While not much is finalized at this point, many important issues that will impact law enforcement funding need to be looked at

One of the constants, when it comes to grants, is change. That’s especially true with each new Presidential election when priorities for federal funds are adjusted and realigned, based on the goals of a new administration. This time is no different, although it may be somewhat more complicated as we attempt to understand the details.

While not much is finalized at this point, many important issues that will impact law enforcement funding need to be looked at.

Federal budget cuts

With a specified goal of cutting federal spending and reducing the overall budget, several important programs that directly impact law enforcement have been identified as targets for potential cuts. This includes the Office of Community Oriented Policing Services, which recently awarded more than $115 million to local jurisdictions to hire more police officers. Another program mentioned for potential cutting is the Office of Violence Against Women that provides funds to address domestic violence and sexual assault, a typically reliable and important source of funds for law enforcement agencies.

Whether or not these programs will be continued remains to be seen, but it’s important to keep yourself educated on the status of the federal funding.

Sanctuary cities

Perhaps the most complicated issue being talked about involves sanctuary cities. To be clear, “sanctuary city” is a term that may actually refer to a city, a county or even an entire state that has decided to limit local law enforcement from complying with federal laws regarding the deportation of illegal immigrants.

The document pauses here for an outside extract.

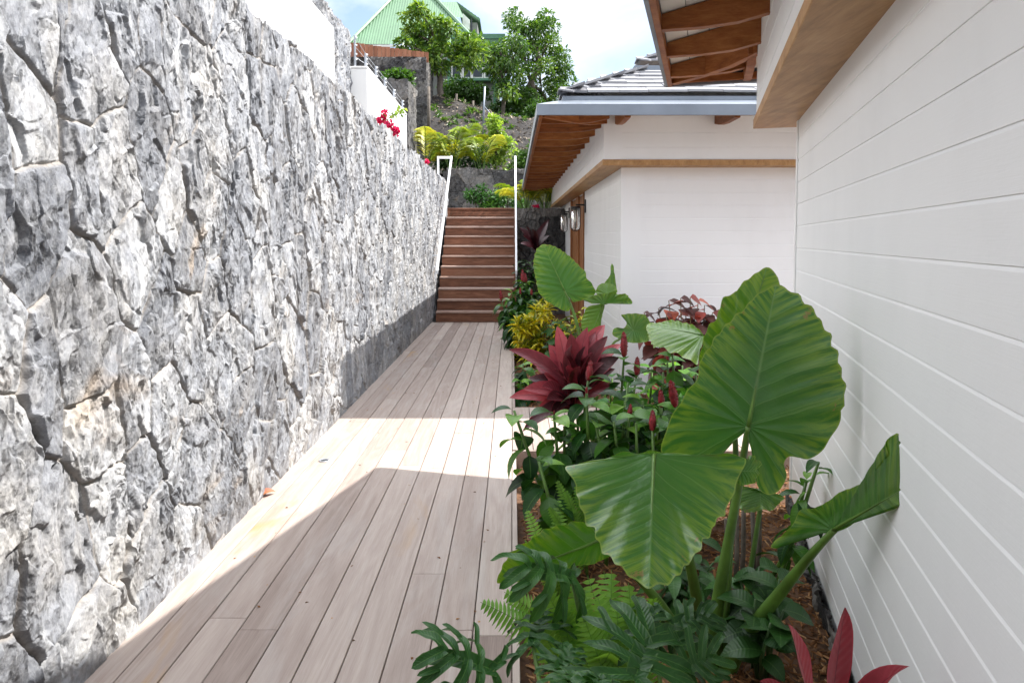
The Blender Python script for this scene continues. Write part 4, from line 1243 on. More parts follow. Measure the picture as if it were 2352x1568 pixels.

An executive order signed in January states that sanctuary cities “are not eligible to receive federal grants, except as deemed necessary for law enforcement purposes.” And that may be where a lot of confusion begins because, while that actually sounds good, there are real issues surrounding it.

Some states, in an effort to save their own resources of federal funding, are passing legislation that says they are limiting state funding to any jurisdiction in the state that acts as a sanctuary city. This occurred in Texas. Texas led the way with this legislation, but the state hit a wall due to objections from many sides. Particularly, legislators are unwilling to punish their police agencies for determining that adhering to the immigration orders was detrimental to their ability to keep their communities safe.

Many other states are in the process of debating the merits of this step, including Pennsylvania.  But other states, for example New Jersey, are actually discussing protecting sanctuary cities from any financial “hits” brought on by the new federal orders.

Confused? Of course you are. This is an area that seems to change on a daily basis.

Federal funding is very large budget resource for most law enforcement agencies. Understanding how it impacts your agency is an important part of any grant manager’s job. These changes in federal grant funding will probably take up a lot more of your time over the next few months.

Why changes occur

To put things into perspective, however, it should be noted that it’s not just when a new administration takes over that federal funding changes.

For instance, just after 9/11 federal funding for homeland security soared in response. Jurisdictions deemed essential to the nation’s safety from potential attacks were at the top of the list for federal money, at times to the detriment of basic police-related needs.

When the country was trying to pull out of the last recession, millions of dollars in federal funds were made available through the American Recovery and Reinvestment Act of 2009 for a wide variety of uses including job creation and infrastructure improvements. And, ARRA included a large amount of additional funding for public safety.

A good grant manager keeps an eye on “what’s going on” grant-wise. This year, it seems to be more important than ever as much remains in a state of flux.